Today we walked 13.5 miles (21.8 km) in 6.5 hours with breaks and lunch.
The backpack rain covers are off! We walked the entire day without a single drop of rain — the first day that’s happened! We had a great, but somewhat long, day going through several little towns like Mañeru, Cirauqui, Lorca, and Villatuerta, enjoying the houses and little squares, and sometimes stopping for a break and a snack. Today is Sunday, so most stores are closed, but we managed to find several bakeries and cafes open anyway. We’re hitting our stride now, with several long days under our belt.
I’ve been meaning to talk about the age of people doing the Camino. There have been several times where the two of us were the youngest people in the room. There are people of all ages here, but according to the official statistics, almost 15% of them are over 60.
We’re also seeing lots of vineyards now, as well as olive orchards. And still a lot of green wheat, red poppies, and yellow rapeseed flowers.
It’s pretty quiet tonight here in Estella, since everything is closed because it’s Sunday, but we found a little convenience store open and managed to find some things to cook for dinner tonight. Our daily ritual is to get checked in to the albergue, shower, wash clothes (this place has a washing machine too, so that makes it easy), rest a bit, eat dinner (either out somewhere, or cooking something if they have a kitchen), and hit the bed early. Most pilgrims start stirring and packing things up shortly after sunrise, so staying up late is out of the question, but usually we’re so tired we’re lucky if we can make it past 9 pm anyway.
I wanted to mention how much we’re appreciating all the great comments from you guys reading along! The first thing we do each morning is read all the comments from everyone, and sometimes we wish we had more time to respond to them all. If you asked a question we haven’t answered, we probably just haven’t gotten to it yet, but be assured that we definitely saw it and appreciated it. :-)

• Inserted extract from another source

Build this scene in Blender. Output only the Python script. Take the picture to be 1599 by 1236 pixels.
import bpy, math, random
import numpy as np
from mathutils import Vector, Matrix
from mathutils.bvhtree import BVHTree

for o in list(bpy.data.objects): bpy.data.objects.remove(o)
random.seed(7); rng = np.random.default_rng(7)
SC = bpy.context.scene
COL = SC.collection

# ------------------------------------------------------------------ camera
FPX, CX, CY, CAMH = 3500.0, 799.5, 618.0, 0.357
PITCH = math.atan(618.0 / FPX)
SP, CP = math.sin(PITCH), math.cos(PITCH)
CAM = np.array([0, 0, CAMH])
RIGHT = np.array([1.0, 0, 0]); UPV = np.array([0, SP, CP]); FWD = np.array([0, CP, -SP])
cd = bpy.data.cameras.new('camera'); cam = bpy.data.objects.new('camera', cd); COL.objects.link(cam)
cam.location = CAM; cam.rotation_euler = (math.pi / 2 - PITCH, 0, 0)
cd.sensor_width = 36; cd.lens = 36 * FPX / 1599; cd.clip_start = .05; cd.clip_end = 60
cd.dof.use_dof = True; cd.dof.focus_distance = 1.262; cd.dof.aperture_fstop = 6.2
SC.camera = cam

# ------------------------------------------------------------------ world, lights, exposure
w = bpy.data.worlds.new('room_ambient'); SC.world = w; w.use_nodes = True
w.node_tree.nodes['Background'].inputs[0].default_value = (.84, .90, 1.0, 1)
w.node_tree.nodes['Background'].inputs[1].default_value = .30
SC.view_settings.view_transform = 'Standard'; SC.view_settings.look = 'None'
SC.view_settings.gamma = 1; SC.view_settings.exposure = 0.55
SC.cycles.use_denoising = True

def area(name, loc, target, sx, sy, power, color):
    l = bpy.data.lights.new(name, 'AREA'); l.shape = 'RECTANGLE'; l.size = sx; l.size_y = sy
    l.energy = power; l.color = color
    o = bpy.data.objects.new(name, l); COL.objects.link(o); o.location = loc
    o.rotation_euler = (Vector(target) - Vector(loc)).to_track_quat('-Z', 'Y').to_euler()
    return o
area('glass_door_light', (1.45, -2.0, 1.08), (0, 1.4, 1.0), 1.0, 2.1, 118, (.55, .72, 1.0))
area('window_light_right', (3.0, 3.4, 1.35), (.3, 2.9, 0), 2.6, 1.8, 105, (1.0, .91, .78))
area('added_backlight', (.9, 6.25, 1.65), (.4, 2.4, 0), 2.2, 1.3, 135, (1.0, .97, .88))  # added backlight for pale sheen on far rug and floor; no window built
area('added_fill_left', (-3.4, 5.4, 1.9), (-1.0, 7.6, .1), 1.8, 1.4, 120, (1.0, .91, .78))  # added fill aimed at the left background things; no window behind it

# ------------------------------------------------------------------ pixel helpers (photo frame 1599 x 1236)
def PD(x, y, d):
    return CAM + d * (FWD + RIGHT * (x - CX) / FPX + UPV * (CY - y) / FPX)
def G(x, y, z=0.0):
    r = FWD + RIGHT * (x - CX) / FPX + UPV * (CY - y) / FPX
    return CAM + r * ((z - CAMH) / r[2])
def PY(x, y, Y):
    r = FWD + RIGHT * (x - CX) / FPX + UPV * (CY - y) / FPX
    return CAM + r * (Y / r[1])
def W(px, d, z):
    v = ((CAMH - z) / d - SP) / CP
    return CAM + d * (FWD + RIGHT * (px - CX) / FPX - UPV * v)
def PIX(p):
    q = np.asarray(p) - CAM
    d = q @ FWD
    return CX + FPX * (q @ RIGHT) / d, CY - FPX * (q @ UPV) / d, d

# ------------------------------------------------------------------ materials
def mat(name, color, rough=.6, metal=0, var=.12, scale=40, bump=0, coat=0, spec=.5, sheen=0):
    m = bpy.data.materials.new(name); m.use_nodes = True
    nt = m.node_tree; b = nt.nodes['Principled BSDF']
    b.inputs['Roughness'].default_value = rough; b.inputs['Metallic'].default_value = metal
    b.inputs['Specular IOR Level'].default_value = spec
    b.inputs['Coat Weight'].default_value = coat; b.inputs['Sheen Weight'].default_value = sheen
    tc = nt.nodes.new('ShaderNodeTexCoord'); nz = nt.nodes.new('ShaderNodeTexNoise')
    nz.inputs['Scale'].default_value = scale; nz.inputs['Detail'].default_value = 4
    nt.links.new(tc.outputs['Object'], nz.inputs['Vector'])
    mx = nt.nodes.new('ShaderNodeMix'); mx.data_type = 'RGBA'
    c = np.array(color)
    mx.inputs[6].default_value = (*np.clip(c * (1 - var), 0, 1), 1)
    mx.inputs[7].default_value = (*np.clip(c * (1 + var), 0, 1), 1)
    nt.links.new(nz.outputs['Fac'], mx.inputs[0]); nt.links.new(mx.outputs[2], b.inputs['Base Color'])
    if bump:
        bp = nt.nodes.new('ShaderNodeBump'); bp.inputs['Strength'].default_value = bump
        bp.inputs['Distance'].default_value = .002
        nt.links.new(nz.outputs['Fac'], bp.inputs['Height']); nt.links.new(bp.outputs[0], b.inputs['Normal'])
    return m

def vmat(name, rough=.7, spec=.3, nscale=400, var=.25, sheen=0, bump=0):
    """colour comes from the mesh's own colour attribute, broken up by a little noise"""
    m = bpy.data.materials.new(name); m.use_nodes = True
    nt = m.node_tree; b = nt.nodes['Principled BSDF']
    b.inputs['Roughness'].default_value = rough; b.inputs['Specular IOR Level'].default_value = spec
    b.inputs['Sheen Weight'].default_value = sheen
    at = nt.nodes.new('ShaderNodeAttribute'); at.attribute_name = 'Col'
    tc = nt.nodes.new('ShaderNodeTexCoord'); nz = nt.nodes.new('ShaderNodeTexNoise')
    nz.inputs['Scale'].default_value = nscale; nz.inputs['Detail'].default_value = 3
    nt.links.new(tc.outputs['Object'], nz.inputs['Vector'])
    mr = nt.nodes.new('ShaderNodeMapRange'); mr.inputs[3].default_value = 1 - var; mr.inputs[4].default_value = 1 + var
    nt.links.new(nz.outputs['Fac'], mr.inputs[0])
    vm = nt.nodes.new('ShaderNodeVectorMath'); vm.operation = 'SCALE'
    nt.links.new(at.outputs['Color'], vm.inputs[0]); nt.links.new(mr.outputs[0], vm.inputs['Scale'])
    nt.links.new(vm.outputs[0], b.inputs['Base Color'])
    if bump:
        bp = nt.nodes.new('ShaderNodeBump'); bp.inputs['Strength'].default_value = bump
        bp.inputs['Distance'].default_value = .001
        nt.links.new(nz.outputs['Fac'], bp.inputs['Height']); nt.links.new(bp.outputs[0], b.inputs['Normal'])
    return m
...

The photos for today, starting as we headed out on a chilly, but beautiful blue-sky morning from Puente la Reina.
Shorts and short sleeves! We even got to use the sunglasses and sunscreen for the first time!
when you get to los arcos, i strongly recommend that you stay at casa de la abuela, plaza de la fruta 8. my wife and i stayed there last year and we loved it – they even did our laundry for free! we decided to skip casa austria la fuente after talking w the guy out front who had a shot glass of vermouth in one hand and a joint in the other (sorry, not my bag)
buen camino!
The photos are wonderful- makes me feel like I am in your backpack -along for the ride! Kathey -I also have found the small towns much more enjoyable all through-out Europe.
Manuel,
Thanks for the recommendation. We called Abuela from Villamayor but unfortunately they were already full. We ended up at Fuente after all, and I can definitely see what you said happening. :-) Not our bag either but fortunately it seems to be ok so far. Appreciate the comment anyway though!
Russell
These photos are so incredible it’s as if we could step onto the trail and join you. I wish it were that easy! Keep the posts coming…
Wondering as well if Kathey has been able to find enough veggie food along the way to balance out the vino?